Recientemente hablando con un grupo de gente acerca de las necesidades de los jóvenes de hoy, una compañera, guía de varias familias, decía algo que caló hasta lo más hondo de mis huesos, “lo que necesitan los jóvenes de hoy son unos padres”.
El salón quedó en silencio por unos cuantos segundos. Quedé sin palabras, no se trata solamente de jóvenes sin guías, solitarios y deprimidos; se trata de que ésta ausencia desencadena conflictos gravísimos en la integridad de nuestra persona y en la sociedad.
Muchos tienen un hogar con padres físicamente presentes pero que tienen una actitud distante hacia sus hijos, padres que, al llegar a sus hogares, continúan ocupados.
Los niños, que tanto necesitan de esa mirada cercana, llegan de pronto a una adolescencia desprendida de lo fundamental, de la guía, del calor, de las palabras y de la mirada de sus padres. Pierden la capacidad de crear vínculos profundos necesarios y habilidades para interactuar en el mundo.
Para todos es necesario tener diálogos internos, redescubrir quiénes somos, qué somos, a dónde apuntamos. Estos jóvenes necesitan tener un punto de equilibrio al que puedan volver una y otra vez, un hogar que pueda darles la serenidad para analizar el entorno y que puedan renovar su energía para enfrentar los desafíos de la vida. Necesitamos un descanso seguro, donde los padres puedan resolver las dudas y los jóvenes dormir tranquilos teniendo la certeza de saberse amados y contenidos.
Habrá algunos que estén en aquella situación cuyos padres los descuidan o que no los tengan. Otros, sentirán que no tienen un hogar a donde llegar. Lo cierto es que, con padres o sin padres, cada vez son más los jóvenes perdidos y las familias fragmentadas.
Independientemente de nuestras circunstancias, debemos saber que el mundo parece ser cada vez menos un lugar donde sentirse seguro, en todo momento nos faltará la atención o el amor de alguien, pero de ninguna manera debemos sentirnos desanimados pues somos poseedores de un bien mayor e inseparable de nuestra condición.
Desde nuestra concepción, hemos sido rodeados de amor y de una familia a la que pertenecemos por herencia con un Padre que nos ha perseguido de cerca hasta el hartazgo, una madre que se quedó entre nosotros, a pesar de que partió hace mucho, y un hermano, que nos va marcando el horizonte con un corazón traspasado de amor. Para muchos esta realidad es muy distante, pero para los que han tomado en sentido literal esta verdad, han encontrado el abismo de un amor que los desborda. Aquellos que viven esta experiencia se han encontrado de frente con su padre y se han hecho hijos suyos.

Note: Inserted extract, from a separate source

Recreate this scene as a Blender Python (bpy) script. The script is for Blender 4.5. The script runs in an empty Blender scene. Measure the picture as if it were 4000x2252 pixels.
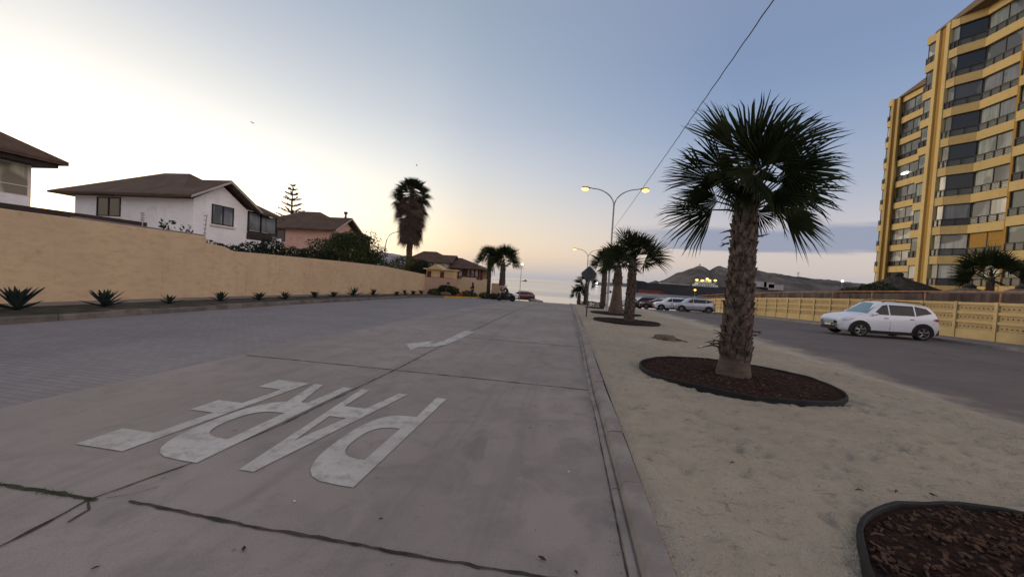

En esta familia siempre tenemos un lugar, siempre se nos espera.
Cada palabra de Dios en Su hijo, es una declaración de amor hacia el hombre, incondicional y perfecta. Todo lo que rodea a Cristo es parte sustancial de ese amor expresado por Dios. María madre, nos busca, nos reúne, nos sienta a la mesa, para rodearnos del amor de Cristo, para sabernos miembros de esta familia.
No se trata de una idea de amor para tener en cuenta. Quisiera tener la capacidad para encontrar las palabras que puedan describir este “estar en Dios” sin que importe realmente las circunstancias que nos afecten.
El hombre continuamente pide pruebas de amor que puedan verse, tocarse para poder creer. Sin embargo, el amor que nos expresa Dios no se percibe físicamente en un primer momento, es un estar interior en el que conoces su mirada, escuchas su llamado y por, sobre todo, te sabes en sus brazos cada segundo de tu vida. No sentirás que El empieza a amarte, sentirás que tú empiezas a verlo, Él siempre está.
Para el cristiano, no puede existir la soledad, él vive permanentemente enamorado de esa mirada. Así, la imperfección de lo que nos rodea tiene su perfección en Dios.
Dios no empezó a amarnos en un momento, su amor por nosotros estaba antes de que existiéramos.
Entonces, ¿Dónde estamos buscando? ¿Seguimos escarbando en la basura de un mundo que no puede darnos nada?